From the archives: Honda tries to hit 400kph in an F1 car
Back in 2006, the BAR Honda 007 was let off its leash at the Bonneville Salt Flats, but how fast did it go?
Only Honda could do this. In fact, of all the car manufacturers currently involved in Formula One racing, only Honda could even contemplate doing this.
‘Eh? Vot? (you can imagine the bosses at Mercedes-Benz blurting). Take zee highly expensive F1 car to zee American desert at Bonneville and spend hundreds of thousands of euros just to see if it vill run at 400km/h? Vot? For sure are you insane?’
Well... yes, actually. Crazy. It’s a fact not fully appreciated by the outside world, but Honda, as a global corporation, is slightly mad. Ask the top bosses about it and they’d not only agree with the assessment, they’d probably be flattered that you’d noticed. Because to them, it’s a huge compliment – we’re not talking about a random, destructive madness, obviously, because Honda is in rude financial health. We’re talking about a chunky dose of highly encouraged, chaotic, creative insanity that filters down right from the top, through every strand of the business worldwide.
This feature was first published in Issue 157 of Top Gear magazine (2006)
Anyway, how fast will an F1 car go when released from the constraints of a race track and given its head on a very long straight? A straight like the one on 70,000 acres at the Bonneville Salt Flats in Utah, USA, for instance, the scene of every significant world-record speed run for the last 40 years? As questions go, it’s a kinda cool one.
“There is a degree of madness about it,” says Honda F1 sporting director Gil de Ferran. “When you go to a place like Bonneville, it’s easy to see why people used to think the world was flat, that you could fall off the edge. To imagine an F1 car running here is bizarre, totally offbeat – but that’s what this is all about.”
And, no doubt, with some help from the bucks of British American Tobacco, Honda was happy to give it a try. Several tries, as it turned out. It started in August 2005 and the team had to abort a couple of sessions due to flooding, until the final attempt in mid July this year.
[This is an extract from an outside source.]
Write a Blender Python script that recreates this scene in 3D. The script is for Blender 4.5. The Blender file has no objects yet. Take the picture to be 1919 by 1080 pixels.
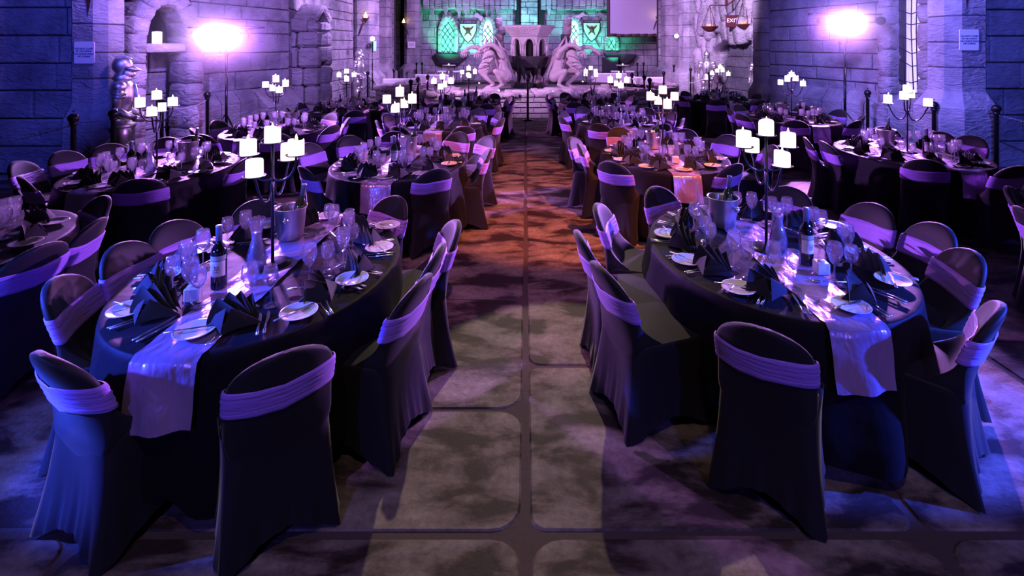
import bpy, math, random
from mathutils import Vector, Matrix, Euler
R = math.radians
PI = math.pi
C = bpy.context.scene.collection
S = bpy.context.scene
rnd = random.Random(11)

# ------------------------------------------------------------------ camera, world, exposure
HC = 2.1                                   # camera height; level camera, lens shifted down
cd = bpy.data.cameras.new('camera'); cam = bpy.data.objects.new('camera', cd); C.objects.link(cam)
cam.location = (0, 0, HC); cam.rotation_euler = (R(90), 0, 0)
FPX = 930.0
cd.sensor_width = 36; cd.lens = FPX / 1919 * 36
cd.shift_x = -(985 - 959.5) / 1919; cd.shift_y = -(540 - 84) / 1919
cd.clip_start = .05; cd.clip_end = 200
S.camera = cam
S.view_settings.view_transform = 'Standard'; S.view_settings.look = 'None'
S.view_settings.gamma = 1; S.view_settings.exposure = 0.0; S.view_settings.use_curve_mapping = False
w = bpy.data.worlds.new('world'); S.world = w; w.use_nodes = True
w.node_tree.nodes['Background'].inputs[0].default_value = (.40, .26, .62, 1)
w.node_tree.nodes['Background'].inputs[1].default_value = .022
S.cycles.use_denoising = True
S.cycles.max_bounces = 7; S.cycles.transmission_bounces = 6; S.cycles.diffuse_bounces = 2; S.cycles.glossy_bounces = 3
S.cycles.transparent_max_bounces = 8; S.cycles.sample_clamp_indirect = 3; S.cycles.caustics_refractive = False; S.cycles.caustics_reflective = False

def spot(name, loc, at, col, power, ang=60, blend=.5, r=.08):
    l = bpy.data.lights.new(name, 'SPOT'); l.color = col; l.energy = power
    l.spot_size = R(ang); l.spot_blend = blend; l.shadow_soft_size = r
    o = bpy.data.objects.new(name, l); C.objects.link(o); o.location = loc
    o.rotation_euler = (Vector(at) - Vector(loc)).to_track_quat('-Z', 'Y').to_euler()
    return o
def area(name, loc, at, col, power, sx, sy):
    l = bpy.data.lights.new(name, 'AREA'); l.color = col; l.energy = power; l.shape = 'RECTANGLE'; l.size = sx; l.size_y = sy
    o = bpy.data.objects.new(name, l); C.objects.link(o); o.location = loc
    o.rotation_euler = (Vector(at) - Vector(loc)).to_track_quat('-Z', 'Y').to_euler()
    return o
PUR = (.50, .20, 1.0); MAG = (.85, .26, 1.0); BLU = (.08, .14, 1.0); LAV = (.44, .25, 1.0)
# purple wash thrown down the hall by the two tripod lamp bars
LL = (-6.1, 9.55, 2.32); LR = (6.55, 9.9, 2.60)
for dx, at, col, p, a in ((0, (1.6, 3.0, .7), PUR, 3400, 66), (.15, (5.4, 6.0, .7), PUR, 2700, 60), (-.1, (-1.0, 5.0, .7), MAG, 1300, 75), (.3, (-2.6, 2.6, .7), PUR, 1500, 60)):
    spot('stage_or_fill_spot', (LL[0] + dx, LL[1], LL[2]), at, col, p, a, .5, .06)
for dx, at, col, p, a in ((0, (-1.6, 3.0, .7), PUR, 3400, 66), (-.15, (-4.2, 5.6, .7), PUR, 2700, 60), (.1, (1.0, 5.0, .7), MAG, 1300, 75), (-.3, (2.6, 2.6, .7), PUR, 1500, 60)):
    spot('stage_or_fill_spot', (LR[0] + dx, LR[1], LR[2]), at, col, p, a, .5, .06)
for p_, e_ in (((LL[0], LL[1] - .1, LL[2]), 60), ((LR[0], LR[1] - .1, LR[2] - .1), 60)):
    l = bpy.data.lights.new('lamp_glow', 'POINT'); l.color = (.66, .38, 1); l.energy = e_ * .8; l.shadow_soft_size = .25  # extra point light added at each bar to light the haze
    o = bpy.data.objects.new('lamp_glow', l); C.objects.link(o); o.location = p_
# single lamps deep on either side
spot('stage_or_fill_spot', (-6.2, 19.9, 2.5), (.5, 9.5, .7), MAG, 3800, 60, .5, .08)
spot('stage_or_fill_spot', (7.4, 23.9, 2.6), (.5, 10.0, .7), MAG, 5200, 55, .5, .08)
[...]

When the Bonneville 400 project – as it was soon dubbed – first kicked off, the unofficial record speed of an F1 car was 369.9km/h (229.9mph) set by Antonio Pizzonia, at the end of the main straight at Monza, during the 2004 Italian Grand Prix. A couple of Honda practice runs on airstrips showed that peak speeds of 400km/h were easily attainable, but it would need to be done properly, to official FIA speed-record rules. That is, holding the speed, not just peaking – taking the average of two runs through a measured mile, one in each direction, with less than an hour between them. So, all of this effort for a measly 30km/h? Yep, but it was one hell of a difficult challenge.
The car was a BAR Honda 007, as seen in last year’s F1 World Championship, with a 3.0-litre V10 cranking out around 900bhp. Honda supplied an engine capable of running uninterrupted at full throttle in top gear for 40 seconds – that’s more than twice as long as required at Monza – with the rev limit dropped from around 19,000rpm to 18,200rpm. The car also had two top gears – the difference between them was only 200rpm, but enough to be useful for runs upwind and downwind.
This Bonneville 400 special had no rear wing, but there is no rule in the FIA F1 regulations that states that you must run a rear wing. However, removing the rear wing would make the car unstable at maximum speed, so there was a new body shape, with more swaged, sloping radiator ducts and a rear body that was tucked in tighter. The engine air intake was smaller and the front wing endplates were trimmed to improve aero efficiency over the car – the bargeboards were gone, too. The overall effect was to reduce drag and move the centre of aerodynamic balance backwards. To compensate, some 60kg of ballast was added to the nose to improve front-end grip. The tyres were standard Michelin F1 intermediates, with the pressures doubled. Other than a stabilising ‘rudder’ between the rear wing end plates, and a parachute to comply with Bonneville nationals regulations, the car was completely F1-legal.
Honda F1 test driver and 2003 British F3 Champion, South African Alan van der Merwe, was the pilot, and he didn’t find it easy. He spun more than once on the seven-mile-long track during practice runs, but on the final day the salt conditions and the weather really came to them.
They failed, of course. With perfect running conditions on 17 July, Van der Merwe clocked an average of 397.360km/h in both directions – with one of the earlier runs hitting 400.454km/h. So they’d hit the magic 400, just not for the official record. Did it matter that they’d fallen 2.64km/h short? Not really. They’d given it a heck of a shot, and to Honda, that’s enough.